The 82-year-old, a HNW citizen of Germany and Guatemala who last resided in Massachusetts and Florida, conspired for nearly two decades with the now-legendary law firm of Mossack Fonseca to keep his income hidden from US tax authorities and police. Among his crimes were four counts of willful failure to send off reports of foreign bank and financial accounts (Financial Crimes Enforcement Network Reports 114).

The United States have the only tax laws on the planet, apart from those of Eritrea, which require a citizen to report and pay income tax on worldwide income, including income and capital gains generated in domestic and foreign bank accounts. This von der Goltz failed to do. He evaded his tax reporting obligations by setting up a series of shell companies and bank accounts and hiding his beneficial ownership of them from the US Internal Revenue Service. These shell companies and bank accounts made investments of tens of millions of dollars.

His helper who worked at Mossack Fonseca, Panamanian lawyer Ramses Owens, 51, has troubles of his own. He, too, was charged in an indictment unsealed on 4 December 2018 in the Southern District of New York with 11 counts of wire fraud, tax fraud, money laundering and other offences but at the moment he claims that he cannot travel to the United States from Panama, where he is under investigation and subject to strict bail terms.

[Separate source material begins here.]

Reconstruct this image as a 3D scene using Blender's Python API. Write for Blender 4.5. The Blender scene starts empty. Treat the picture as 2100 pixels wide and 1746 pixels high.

His bail was two amounts of US$300,000. His absence from proceedings in New York is, in his word, “involuntary,” even though US prosecutors are trying to characterise him as a fugitive from justice. In September he applied to the Supreme Court of Panama to be allowed to go to the US but the prosecutors persuaded the court to block this.

The 'fugitive disentitlement doctrine' set down in the case of US v Technodyne LLC (2014) identifies five prerequisites to declare someone a fugitive. Among them is the stipulation that the claimant must not be confined or otherwise held in custody in another jurisdiction (which he apparently is); another is that he must have deliberately avoided prosecution by declining to enter the US, which he seems not to have done. Matters are now in limbo.

Defence attorneys for von der Goltz argued at trial that the phrases “shell company” and “tax haven” would inflame the passions of the jury unfairly. His is America's first tax conviction related to the Panama Papers.